In answer to the Rev. F. C. Blackstone's question about Irvingism at Port Glasgow, Arnold responded on 25 October 1831 in a letter from Rugby:

If the thing be real I should take it merely as a sign of the coming of the day of the Lord, — the only one, as far as I can make out, that ever was derived from the gift of tongues. I do not see that it was ever made a vehicle of Instruction, or ever superseded the study of tongues, but that it was merely a sign of the power of God, a man being for the time transformed into a mere instrument to utter sounds which he himself understood not. . . . However, whether this be a real sign or no, I believe that "the day of the Lord" is coming, i. e. the termination of one of the great [stages] of the human race; whether the final one of all or not, that I believe no created being knows or can know.
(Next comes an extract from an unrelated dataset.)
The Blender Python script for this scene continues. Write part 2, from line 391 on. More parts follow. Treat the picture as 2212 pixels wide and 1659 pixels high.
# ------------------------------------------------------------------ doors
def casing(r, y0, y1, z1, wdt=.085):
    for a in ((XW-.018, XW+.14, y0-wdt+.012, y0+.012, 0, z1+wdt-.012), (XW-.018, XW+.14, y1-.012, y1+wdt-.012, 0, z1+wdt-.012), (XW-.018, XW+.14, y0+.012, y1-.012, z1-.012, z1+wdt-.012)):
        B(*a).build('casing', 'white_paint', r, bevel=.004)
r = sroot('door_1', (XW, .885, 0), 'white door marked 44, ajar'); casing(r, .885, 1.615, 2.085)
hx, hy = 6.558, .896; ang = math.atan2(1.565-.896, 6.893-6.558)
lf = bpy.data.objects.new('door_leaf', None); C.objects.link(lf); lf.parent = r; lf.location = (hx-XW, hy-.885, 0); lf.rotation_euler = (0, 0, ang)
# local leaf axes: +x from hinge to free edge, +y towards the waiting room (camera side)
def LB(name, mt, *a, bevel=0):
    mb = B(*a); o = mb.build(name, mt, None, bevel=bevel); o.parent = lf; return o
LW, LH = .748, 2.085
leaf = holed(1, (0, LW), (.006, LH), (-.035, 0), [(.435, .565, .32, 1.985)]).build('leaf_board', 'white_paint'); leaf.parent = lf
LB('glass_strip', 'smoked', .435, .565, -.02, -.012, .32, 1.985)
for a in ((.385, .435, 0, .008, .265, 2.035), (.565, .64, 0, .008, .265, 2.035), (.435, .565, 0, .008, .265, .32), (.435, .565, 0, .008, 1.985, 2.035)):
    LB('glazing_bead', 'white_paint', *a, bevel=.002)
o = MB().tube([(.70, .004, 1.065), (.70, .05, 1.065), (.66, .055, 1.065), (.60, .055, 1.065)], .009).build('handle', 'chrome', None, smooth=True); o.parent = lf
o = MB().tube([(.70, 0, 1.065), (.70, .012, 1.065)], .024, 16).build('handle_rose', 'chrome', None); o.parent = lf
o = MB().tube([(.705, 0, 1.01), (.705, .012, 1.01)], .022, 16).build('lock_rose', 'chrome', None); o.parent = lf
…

The termination of the Jewish [era] in the first century, and of the Roman [era] in the fifth and sixth, were each marked by the same concurrence of calamities, wars, tumults, pestilences, earthquakes, &c., all marking the time of one of God's peculiar seasons of visitation". And society in Europe seems going on fast for a similar revolution, out of which Christ's Church will emerge in a new position, purified, I trust, and strengthened by the destruction of various earthly and evil mixtures that have corrupted it. But I have not the slightest expectation of what is commonly meant by the Millennium, and I wonder more and more that any one can so understand Scripture as to look for it. As for the signs of the times in England, I look nowhere with confidence. [I, 311; words in brackets replace Greek terms]

References

Stanley, Arthur Penrhyn. The life and correspondence of Thomas Arnold, D.D., late head-master of Rugby school, and regius professor of modern history in the University of Oxford. 4th ed. 2 vols. London: B. Fellowes, 1845.